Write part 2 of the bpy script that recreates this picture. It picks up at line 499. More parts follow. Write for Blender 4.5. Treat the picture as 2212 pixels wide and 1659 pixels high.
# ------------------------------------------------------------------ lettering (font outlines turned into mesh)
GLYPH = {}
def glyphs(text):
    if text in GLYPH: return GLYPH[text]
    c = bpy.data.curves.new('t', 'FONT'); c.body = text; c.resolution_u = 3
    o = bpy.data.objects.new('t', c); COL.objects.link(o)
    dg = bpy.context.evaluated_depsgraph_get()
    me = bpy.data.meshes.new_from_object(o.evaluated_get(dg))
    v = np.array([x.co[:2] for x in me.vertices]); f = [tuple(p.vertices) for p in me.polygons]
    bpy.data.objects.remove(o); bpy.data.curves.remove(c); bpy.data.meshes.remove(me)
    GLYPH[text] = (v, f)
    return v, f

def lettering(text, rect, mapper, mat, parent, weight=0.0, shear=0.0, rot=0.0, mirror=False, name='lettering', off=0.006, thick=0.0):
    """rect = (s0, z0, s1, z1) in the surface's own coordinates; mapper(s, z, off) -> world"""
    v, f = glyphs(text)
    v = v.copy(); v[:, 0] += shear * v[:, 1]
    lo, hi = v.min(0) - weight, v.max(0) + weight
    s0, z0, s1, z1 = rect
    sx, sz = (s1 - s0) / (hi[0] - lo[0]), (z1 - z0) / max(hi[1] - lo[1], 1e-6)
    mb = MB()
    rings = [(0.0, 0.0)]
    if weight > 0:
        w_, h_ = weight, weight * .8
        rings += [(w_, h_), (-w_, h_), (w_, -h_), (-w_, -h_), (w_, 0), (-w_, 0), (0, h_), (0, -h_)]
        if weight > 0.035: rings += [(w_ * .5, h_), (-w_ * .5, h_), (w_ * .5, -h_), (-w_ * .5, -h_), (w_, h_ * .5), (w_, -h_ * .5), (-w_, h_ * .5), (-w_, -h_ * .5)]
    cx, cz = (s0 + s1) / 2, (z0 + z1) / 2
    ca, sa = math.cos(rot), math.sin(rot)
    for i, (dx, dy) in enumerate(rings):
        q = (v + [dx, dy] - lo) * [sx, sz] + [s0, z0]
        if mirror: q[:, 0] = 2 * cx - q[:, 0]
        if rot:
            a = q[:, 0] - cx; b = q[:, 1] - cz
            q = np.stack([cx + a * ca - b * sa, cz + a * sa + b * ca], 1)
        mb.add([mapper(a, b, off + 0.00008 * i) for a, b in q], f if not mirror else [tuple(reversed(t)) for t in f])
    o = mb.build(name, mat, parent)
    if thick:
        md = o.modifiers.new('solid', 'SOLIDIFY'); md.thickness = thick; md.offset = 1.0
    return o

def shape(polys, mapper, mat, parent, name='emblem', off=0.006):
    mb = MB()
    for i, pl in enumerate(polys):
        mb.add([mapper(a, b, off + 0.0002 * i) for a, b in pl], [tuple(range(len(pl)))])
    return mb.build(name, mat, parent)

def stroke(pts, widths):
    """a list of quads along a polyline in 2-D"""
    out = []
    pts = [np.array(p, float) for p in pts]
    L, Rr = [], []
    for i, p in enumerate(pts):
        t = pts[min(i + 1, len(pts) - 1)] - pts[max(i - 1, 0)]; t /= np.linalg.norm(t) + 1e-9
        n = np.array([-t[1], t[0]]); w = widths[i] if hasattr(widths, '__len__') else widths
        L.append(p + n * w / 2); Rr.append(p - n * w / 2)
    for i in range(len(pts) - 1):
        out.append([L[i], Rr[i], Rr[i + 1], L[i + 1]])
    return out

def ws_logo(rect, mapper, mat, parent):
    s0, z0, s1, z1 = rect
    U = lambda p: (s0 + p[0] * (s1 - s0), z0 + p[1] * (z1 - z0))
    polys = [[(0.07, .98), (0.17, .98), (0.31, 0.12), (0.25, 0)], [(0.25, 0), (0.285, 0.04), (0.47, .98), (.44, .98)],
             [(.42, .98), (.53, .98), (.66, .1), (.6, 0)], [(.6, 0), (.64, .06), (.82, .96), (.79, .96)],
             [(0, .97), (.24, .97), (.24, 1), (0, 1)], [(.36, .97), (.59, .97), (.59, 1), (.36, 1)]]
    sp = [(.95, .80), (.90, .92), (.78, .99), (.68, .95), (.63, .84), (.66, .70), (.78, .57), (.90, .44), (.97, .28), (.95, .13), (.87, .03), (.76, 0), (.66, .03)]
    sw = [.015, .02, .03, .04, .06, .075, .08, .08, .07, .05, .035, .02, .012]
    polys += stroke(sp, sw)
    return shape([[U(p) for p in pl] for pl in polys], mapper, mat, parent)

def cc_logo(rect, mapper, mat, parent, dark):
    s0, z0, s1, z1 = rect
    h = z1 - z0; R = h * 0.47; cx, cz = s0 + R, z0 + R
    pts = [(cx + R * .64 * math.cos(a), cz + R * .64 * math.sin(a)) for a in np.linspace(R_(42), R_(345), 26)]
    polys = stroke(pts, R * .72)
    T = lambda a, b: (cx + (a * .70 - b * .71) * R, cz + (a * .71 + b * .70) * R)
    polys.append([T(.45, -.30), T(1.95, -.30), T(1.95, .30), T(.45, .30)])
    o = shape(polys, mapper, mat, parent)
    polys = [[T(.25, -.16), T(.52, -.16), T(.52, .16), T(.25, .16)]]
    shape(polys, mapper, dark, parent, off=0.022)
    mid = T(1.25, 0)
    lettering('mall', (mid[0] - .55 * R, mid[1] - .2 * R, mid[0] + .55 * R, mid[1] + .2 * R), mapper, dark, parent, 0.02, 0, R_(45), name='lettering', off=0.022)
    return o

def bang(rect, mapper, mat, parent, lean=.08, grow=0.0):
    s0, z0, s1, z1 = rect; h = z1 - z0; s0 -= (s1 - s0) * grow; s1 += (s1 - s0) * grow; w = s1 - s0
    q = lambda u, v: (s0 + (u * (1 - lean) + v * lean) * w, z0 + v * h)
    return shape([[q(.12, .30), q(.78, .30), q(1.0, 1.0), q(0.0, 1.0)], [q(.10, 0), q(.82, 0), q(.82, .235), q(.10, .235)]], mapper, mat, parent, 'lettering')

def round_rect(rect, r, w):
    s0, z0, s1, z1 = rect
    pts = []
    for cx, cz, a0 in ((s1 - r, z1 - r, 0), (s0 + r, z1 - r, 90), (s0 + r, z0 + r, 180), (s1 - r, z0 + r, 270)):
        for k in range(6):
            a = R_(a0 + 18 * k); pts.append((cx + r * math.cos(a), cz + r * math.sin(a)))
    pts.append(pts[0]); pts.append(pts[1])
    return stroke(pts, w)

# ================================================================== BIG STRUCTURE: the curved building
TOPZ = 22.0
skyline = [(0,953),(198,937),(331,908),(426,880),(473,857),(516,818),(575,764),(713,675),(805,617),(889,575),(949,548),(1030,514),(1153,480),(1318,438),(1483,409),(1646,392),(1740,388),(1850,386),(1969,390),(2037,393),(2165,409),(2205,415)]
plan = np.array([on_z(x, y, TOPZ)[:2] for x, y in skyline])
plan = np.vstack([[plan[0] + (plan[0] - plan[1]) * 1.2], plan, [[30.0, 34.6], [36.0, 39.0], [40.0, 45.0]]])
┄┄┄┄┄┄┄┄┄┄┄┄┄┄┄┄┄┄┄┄
The problem: From the data above, extract every line in its exact form.

Task output:
Write part 2 of the bpy script that recreates this picture. It picks up at line 499. More parts follow. Write for Blender 4.5. Treat the picture as 2212 pixels wide and 1659 pixels high.
# ------------------------------------------------------------------ lettering (font outlines turned into mesh)
GLYPH = {}
def glyphs(text):
    if text in GLYPH: return GLYPH[text]
    c = bpy.data.curves.new('t', 'FONT'); c.body = text; c.resolution_u = 3
    o = bpy.data.objects.new('t', c); COL.objects.link(o)
    dg = bpy.context.evaluated_depsgraph_get()
    me = bpy.data.meshes.new_from_object(o.evaluated_get(dg))
    v = np.array([x.co[:2] for x in me.vertices]); f = [tuple(p.vertices) for p in me.polygons]
    bpy.data.objects.remove(o); bpy.data.curves.remove(c); bpy.data.meshes.remove(me)
    GLYPH[text] = (v, f)
    return v, f

def lettering(text, rect, mapper, mat, parent, weight=0.0, shear=0.0, rot=0.0, mirror=False, name='lettering', off=0.006, thick=0.0):
    """rect = (s0, z0, s1, z1) in the surface's own coordinates; mapper(s, z, off) -> world"""
    v, f = glyphs(text)
    v = v.copy(); v[:, 0] += shear * v[:, 1]
    lo, hi = v.min(0) - weight, v.max(0) + weight
    s0, z0, s1, z1 = rect
    sx, sz = (s1 - s0) / (hi[0] - lo[0]), (z1 - z0) / max(hi[1] - lo[1], 1e-6)
    mb = MB()
    rings = [(0.0, 0.0)]
    if weight > 0:
        w_, h_ = weight, weight * .8
        rings += [(w_, h_), (-w_, h_), (w_, -h_), (-w_, -h_), (w_, 0), (-w_, 0), (0, h_), (0, -h_)]
        if weight > 0.035: rings += [(w_ * .5, h_), (-w_ * .5, h_), (w_ * .5, -h_), (-w_ * .5, -h_), (w_, h_ * .5), (w_, -h_ * .5), (-w_, h_ * .5), (-w_, -h_ * .5)]
    cx, cz = (s0 + s1) / 2, (z0 + z1) / 2
    ca, sa = math.cos(rot), math.sin(rot)
    for i, (dx, dy) in enumerate(rings):
        q = (v + [dx, dy] - lo) * [sx, sz] + [s0, z0]
        if mirror: q[:, 0] = 2 * cx - q[:, 0]
        if rot:
            a = q[:, 0] - cx; b = q[:, 1] - cz
            q = np.stack([cx + a * ca - b * sa, cz + a * sa + b * ca], 1)
        mb.add([mapper(a, b, off + 0.00008 * i) for a, b in q], f if not mirror else [tuple(reversed(t)) for t in f])
    o = mb.build(name, mat, parent)
    if thick:
        md = o.modifiers.new('solid', 'SOLIDIFY'); md.thickness = thick; md.offset = 1.0
    return o

def shape(polys, mapper, mat, parent, name='emblem', off=0.006):
    mb = MB()
    for i, pl in enumerate(polys):
        mb.add([mapper(a, b, off + 0.0002 * i) for a, b in pl], [tuple(range(len(pl)))])
    return mb.build(name, mat, parent)

def stroke(pts, widths):
    """a list of quads along a polyline in 2-D"""
    out = []
    pts = [np.array(p, float) for p in pts]
    L, Rr = [], []
    for i, p in enumerate(pts):
        t = pts[min(i + 1, len(pts) - 1)] - pts[max(i - 1, 0)]; t /= np.linalg.norm(t) + 1e-9
        n = np.array([-t[1], t[0]]); w = widths[i] if hasattr(widths, '__len__') else widths
        L.append(p + n * w / 2); Rr.append(p - n * w / 2)
    for i in range(len(pts) - 1):
        out.append([L[i], Rr[i], Rr[i + 1], L[i + 1]])
    return out

def ws_logo(rect, mapper, mat, parent):
    s0, z0, s1, z1 = rect
    U = lambda p: (s0 + p[0] * (s1 - s0), z0 + p[1] * (z1 - z0))
    polys = [[(0.07, .98), (0.17, .98), (0.31, 0.12), (0.25, 0)], [(0.25, 0), (0.285, 0.04), (0.47, .98), (.44, .98)],
             [(.42, .98), (.53, .98), (.66, .1), (.6, 0)], [(.6, 0), (.64, .06), (.82, .96), (.79, .96)],
             [(0, .97), (.24, .97), (.24, 1), (0, 1)], [(.36, .97), (.59, .97), (.59, 1), (.36, 1)]]
    sp = [(.95, .80), (.90, .92), (.78, .99), (.68, .95), (.63, .84), (.66, .70), (.78, .57), (.90, .44), (.97, .28), (.95, .13), (.87, .03), (.76, 0), (.66, .03)]
    sw = [.015, .02, .03, .04, .06, .075, .08, .08, .07, .05, .035, .02, .012]
    polys += stroke(sp, sw)
    return shape([[U(p) for p in pl] for pl in polys], mapper, mat, parent)

def cc_logo(rect, mapper, mat, parent, dark):
    s0, z0, s1, z1 = rect
    h = z1 - z0; R = h * 0.47; cx, cz = s0 + R, z0 + R
    pts = [(cx + R * .64 * math.cos(a), cz + R * .64 * math.sin(a)) for a in np.linspace(R_(42), R_(345), 26)]
    polys = stroke(pts, R * .72)
    T = lambda a, b: (cx + (a * .70 - b * .71) * R, cz + (a * .71 + b * .70) * R)
    polys.append([T(.45, -.30), T(1.95, -.30), T(1.95, .30), T(.45, .30)])
    o = shape(polys, mapper, mat, parent)
    polys = [[T(.25, -.16), T(.52, -.16), T(.52, .16), T(.25, .16)]]
    shape(polys, mapper, dark, parent, off=0.022)
    mid = T(1.25, 0)
    lettering('mall', (mid[0] - .55 * R, mid[1] - .2 * R, mid[0] + .55 * R, mid[1] + .2 * R), mapper, dark, parent, 0.02, 0, R_(45), name='lettering', off=0.022)
    return o

def bang(rect, mapper, mat, parent, lean=.08, grow=0.0):
    s0, z0, s1, z1 = rect; h = z1 - z0; s0 -= (s1 - s0) * grow; s1 += (s1 - s0) * grow; w = s1 - s0
    q = lambda u, v: (s0 + (u * (1 - lean) + v * lean) * w, z0 + v * h)
    return shape([[q(.12, .30), q(.78, .30), q(1.0, 1.0), q(0.0, 1.0)], [q(.10, 0), q(.82, 0), q(.82, .235), q(.10, .235)]], mapper, mat, parent, 'lettering')

def round_rect(rect, r, w):
    s0, z0, s1, z1 = rect
    pts = []
    for cx, cz, a0 in ((s1 - r, z1 - r, 0), (s0 + r, z1 - r, 90), (s0 + r, z0 + r, 180), (s1 - r, z0 + r, 270)):
        for k in range(6):
            a = R_(a0 + 18 * k); pts.append((cx + r * math.cos(a), cz + r * math.sin(a)))
    pts.append(pts[0]); pts.append(pts[1])
    return stroke(pts, w)

# ================================================================== BIG STRUCTURE: the curved building
TOPZ = 22.0
skyline = [(0,953),(198,937),(331,908),(426,880),(473,857),(516,818),(575,764),(713,675),(805,617),(889,575),(949,548),(1030,514),(1153,480),(1318,438),(1483,409),(1646,392),(1740,388),(1850,386),(1969,390),(2037,393),(2165,409),(2205,415)]
plan = np.array([on_z(x, y, TOPZ)[:2] for x, y in skyline])
plan = np.vstack([[plan[0] + (plan[0] - plan[1]) * 1.2], plan, [[30.0, 34.6], [36.0, 39.0], [40.0, 45.0]]])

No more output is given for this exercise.